DATA SECTION:
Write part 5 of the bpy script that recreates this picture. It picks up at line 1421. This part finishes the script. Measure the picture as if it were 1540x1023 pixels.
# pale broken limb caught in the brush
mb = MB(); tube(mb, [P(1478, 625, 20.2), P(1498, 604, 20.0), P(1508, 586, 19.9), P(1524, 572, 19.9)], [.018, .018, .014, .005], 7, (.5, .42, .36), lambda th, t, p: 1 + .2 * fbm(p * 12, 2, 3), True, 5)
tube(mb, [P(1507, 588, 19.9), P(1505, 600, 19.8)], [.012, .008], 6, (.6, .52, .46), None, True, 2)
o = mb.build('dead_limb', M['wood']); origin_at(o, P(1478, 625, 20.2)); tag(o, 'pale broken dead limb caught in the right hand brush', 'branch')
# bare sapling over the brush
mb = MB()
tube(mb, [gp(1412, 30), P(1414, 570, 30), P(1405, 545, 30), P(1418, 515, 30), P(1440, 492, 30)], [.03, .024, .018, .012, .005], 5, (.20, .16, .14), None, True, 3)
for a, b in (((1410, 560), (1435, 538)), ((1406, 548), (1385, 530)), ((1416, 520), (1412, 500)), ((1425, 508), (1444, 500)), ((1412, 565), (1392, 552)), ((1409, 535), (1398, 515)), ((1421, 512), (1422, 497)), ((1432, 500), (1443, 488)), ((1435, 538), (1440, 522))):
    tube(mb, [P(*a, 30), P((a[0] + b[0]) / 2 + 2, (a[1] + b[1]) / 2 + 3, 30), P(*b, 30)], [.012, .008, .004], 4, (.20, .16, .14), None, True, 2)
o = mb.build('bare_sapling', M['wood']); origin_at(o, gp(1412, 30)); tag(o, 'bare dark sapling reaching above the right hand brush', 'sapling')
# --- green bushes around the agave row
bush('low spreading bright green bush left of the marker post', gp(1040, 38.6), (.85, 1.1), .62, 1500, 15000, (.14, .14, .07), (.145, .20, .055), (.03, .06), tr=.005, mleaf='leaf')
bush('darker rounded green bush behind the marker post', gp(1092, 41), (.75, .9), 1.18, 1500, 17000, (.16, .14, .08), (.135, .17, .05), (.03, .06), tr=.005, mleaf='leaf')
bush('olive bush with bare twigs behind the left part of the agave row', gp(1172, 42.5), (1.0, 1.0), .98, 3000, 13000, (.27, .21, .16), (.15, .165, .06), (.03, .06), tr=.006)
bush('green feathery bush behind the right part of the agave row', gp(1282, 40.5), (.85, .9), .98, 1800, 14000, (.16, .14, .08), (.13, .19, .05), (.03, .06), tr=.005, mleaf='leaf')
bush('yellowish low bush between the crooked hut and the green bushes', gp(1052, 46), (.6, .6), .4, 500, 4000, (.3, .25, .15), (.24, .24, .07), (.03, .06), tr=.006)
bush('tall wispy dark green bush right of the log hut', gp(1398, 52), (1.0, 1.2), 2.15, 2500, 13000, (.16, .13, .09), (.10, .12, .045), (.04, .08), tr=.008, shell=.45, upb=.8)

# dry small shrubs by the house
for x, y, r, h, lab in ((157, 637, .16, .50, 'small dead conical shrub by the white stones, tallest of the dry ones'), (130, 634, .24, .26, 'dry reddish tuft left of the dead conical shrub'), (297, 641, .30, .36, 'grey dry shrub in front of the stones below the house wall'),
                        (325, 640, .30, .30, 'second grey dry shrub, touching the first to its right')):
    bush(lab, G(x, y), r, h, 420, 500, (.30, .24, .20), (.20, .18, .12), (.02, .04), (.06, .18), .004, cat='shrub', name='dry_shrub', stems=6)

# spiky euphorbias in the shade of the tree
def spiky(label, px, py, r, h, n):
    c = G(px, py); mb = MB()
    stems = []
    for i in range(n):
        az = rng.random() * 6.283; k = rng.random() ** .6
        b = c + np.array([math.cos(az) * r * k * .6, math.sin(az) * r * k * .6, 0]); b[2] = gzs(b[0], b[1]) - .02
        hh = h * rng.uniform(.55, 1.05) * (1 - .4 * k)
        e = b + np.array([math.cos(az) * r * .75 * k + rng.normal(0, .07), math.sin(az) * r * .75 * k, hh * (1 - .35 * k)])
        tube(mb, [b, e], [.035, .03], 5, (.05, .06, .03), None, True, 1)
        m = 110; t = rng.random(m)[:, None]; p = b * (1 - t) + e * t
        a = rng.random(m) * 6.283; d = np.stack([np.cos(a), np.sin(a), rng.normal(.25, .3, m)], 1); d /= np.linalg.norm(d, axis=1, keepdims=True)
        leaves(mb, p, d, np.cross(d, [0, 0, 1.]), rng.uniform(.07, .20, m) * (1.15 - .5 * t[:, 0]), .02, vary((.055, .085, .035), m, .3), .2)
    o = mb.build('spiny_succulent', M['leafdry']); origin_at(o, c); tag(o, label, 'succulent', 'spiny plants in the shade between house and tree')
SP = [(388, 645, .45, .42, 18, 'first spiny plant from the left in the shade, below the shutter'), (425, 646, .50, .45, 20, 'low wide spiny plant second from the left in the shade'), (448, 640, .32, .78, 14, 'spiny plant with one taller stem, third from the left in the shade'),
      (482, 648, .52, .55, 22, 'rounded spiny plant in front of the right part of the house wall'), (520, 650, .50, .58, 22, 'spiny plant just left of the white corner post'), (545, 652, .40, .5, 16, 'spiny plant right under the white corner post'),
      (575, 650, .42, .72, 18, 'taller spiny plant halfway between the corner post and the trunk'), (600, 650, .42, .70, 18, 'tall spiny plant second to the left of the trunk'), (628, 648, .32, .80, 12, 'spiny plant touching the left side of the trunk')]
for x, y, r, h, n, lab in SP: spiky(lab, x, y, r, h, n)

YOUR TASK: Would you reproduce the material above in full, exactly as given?

EXERCISE OUTPUT:
Write part 5 of the bpy script that recreates this picture. It picks up at line 1421. This part finishes the script. Measure the picture as if it were 1540x1023 pixels.
# pale broken limb caught in the brush
mb = MB(); tube(mb, [P(1478, 625, 20.2), P(1498, 604, 20.0), P(1508, 586, 19.9), P(1524, 572, 19.9)], [.018, .018, .014, .005], 7, (.5, .42, .36), lambda th, t, p: 1 + .2 * fbm(p * 12, 2, 3), True, 5)
tube(mb, [P(1507, 588, 19.9), P(1505, 600, 19.8)], [.012, .008], 6, (.6, .52, .46), None, True, 2)
o = mb.build('dead_limb', M['wood']); origin_at(o, P(1478, 625, 20.2)); tag(o, 'pale broken dead limb caught in the right hand brush', 'branch')
# bare sapling over the brush
mb = MB()
tube(mb, [gp(1412, 30), P(1414, 570, 30), P(1405, 545, 30), P(1418, 515, 30), P(1440, 492, 30)], [.03, .024, .018, .012, .005], 5, (.20, .16, .14), None, True, 3)
for a, b in (((1410, 560), (1435, 538)), ((1406, 548), (1385, 530)), ((1416, 520), (1412, 500)), ((1425, 508), (1444, 500)), ((1412, 565), (1392, 552)), ((1409, 535), (1398, 515)), ((1421, 512), (1422, 497)), ((1432, 500), (1443, 488)), ((1435, 538), (1440, 522))):
    tube(mb, [P(*a, 30), P((a[0] + b[0]) / 2 + 2, (a[1] + b[1]) / 2 + 3, 30), P(*b, 30)], [.012, .008, .004], 4, (.20, .16, .14), None, True, 2)
o = mb.build('bare_sapling', M['wood']); origin_at(o, gp(1412, 30)); tag(o, 'bare dark sapling reaching above the right hand brush', 'sapling')
# --- green bushes around the agave row
bush('low spreading bright green bush left of the marker post', gp(1040, 38.6), (.85, 1.1), .62, 1500, 15000, (.14, .14, .07), (.145, .20, .055), (.03, .06), tr=.005, mleaf='leaf')
bush('darker rounded green bush behind the marker post', gp(1092, 41), (.75, .9), 1.18, 1500, 17000, (.16, .14, .08), (.135, .17, .05), (.03, .06), tr=.005, mleaf='leaf')
bush('olive bush with bare twigs behind the left part of the agave row', gp(1172, 42.5), (1.0, 1.0), .98, 3000, 13000, (.27, .21, .16), (.15, .165, .06), (.03, .06), tr=.006)
bush('green feathery bush behind the right part of the agave row', gp(1282, 40.5), (.85, .9), .98, 1800, 14000, (.16, .14, .08), (.13, .19, .05), (.03, .06), tr=.005, mleaf='leaf')
bush('yellowish low bush between the crooked hut and the green bushes', gp(1052, 46), (.6, .6), .4, 500, 4000, (.3, .25, .15), (.24, .24, .07), (.03, .06), tr=.006)
bush('tall wispy dark green bush right of the log hut', gp(1398, 52), (1.0, 1.2), 2.15, 2500, 13000, (.16, .13, .09), (.10, .12, .045), (.04, .08), tr=.008, shell=.45, upb=.8)

# dry small shrubs by the house
for x, y, r, h, lab in ((157, 637, .16, .50, 'small dead conical shrub by the white stones, tallest of the dry ones'), (130, 634, .24, .26, 'dry reddish tuft left of the dead conical shrub'), (297, 641, .30, .36, 'grey dry shrub in front of the stones below the house wall'),
                        (325, 640, .30, .30, 'second grey dry shrub, touching the first to its right')):
    bush(lab, G(x, y), r, h, 420, 500, (.30, .24, .20), (.20, .18, .12), (.02, .04), (.06, .18), .004, cat='shrub', name='dry_shrub', stems=6)

# spiky euphorbias in the shade of the tree
def spiky(label, px, py, r, h, n):
    c = G(px, py); mb = MB()
    stems = []
    for i in range(n):
        az = rng.random() * 6.283; k = rng.random() ** .6
        b = c + np.array([math.cos(az) * r * k * .6, math.sin(az) * r * k * .6, 0]); b[2] = gzs(b[0], b[1]) - .02
        hh = h * rng.uniform(.55, 1.05) * (1 - .4 * k)
        e = b + np.array([math.cos(az) * r * .75 * k + rng.normal(0, .07), math.sin(az) * r * .75 * k, hh * (1 - .35 * k)])
        tube(mb, [b, e], [.035, .03], 5, (.05, .06, .03), None, True, 1)
        m = 110; t = rng.random(m)[:, None]; p = b * (1 - t) + e * t
        a = rng.random(m) * 6.283; d = np.stack([np.cos(a), np.sin(a), rng.normal(.25, .3, m)], 1); d /= np.linalg.norm(d, axis=1, keepdims=True)
        leaves(mb, p, d, np.cross(d, [0, 0, 1.]), rng.uniform(.07, .20, m) * (1.15 - .5 * t[:, 0]), .02, vary((.055, .085, .035), m, .3), .2)
    o = mb.build('spiny_succulent', M['leafdry']); origin_at(o, c); tag(o, label, 'succulent', 'spiny plants in the shade between house and tree')
SP = [(388, 645, .45, .42, 18, 'first spiny plant from the left in the shade, below the shutter'), (425, 646, .50, .45, 20, 'low wide spiny plant second from the left in the shade'), (448, 640, .32, .78, 14, 'spiny plant with one taller stem, third from the left in the shade'),
      (482, 648, .52, .55, 22, 'rounded spiny plant in front of the right part of the house wall'), (520, 650, .50, .58, 22, 'spiny plant just left of the white corner post'), (545, 652, .40, .5, 16, 'spiny plant right under the white corner post'),
      (575, 650, .42, .72, 18, 'taller spiny plant halfway between the corner post and the trunk'), (600, 650, .42, .70, 18, 'tall spiny plant second to the left of the trunk'), (628, 648, .32, .80, 12, 'spiny plant touching the left side of the trunk')]
for x, y, r, h, n, lab in SP: spiky(lab, x, y, r, h, n)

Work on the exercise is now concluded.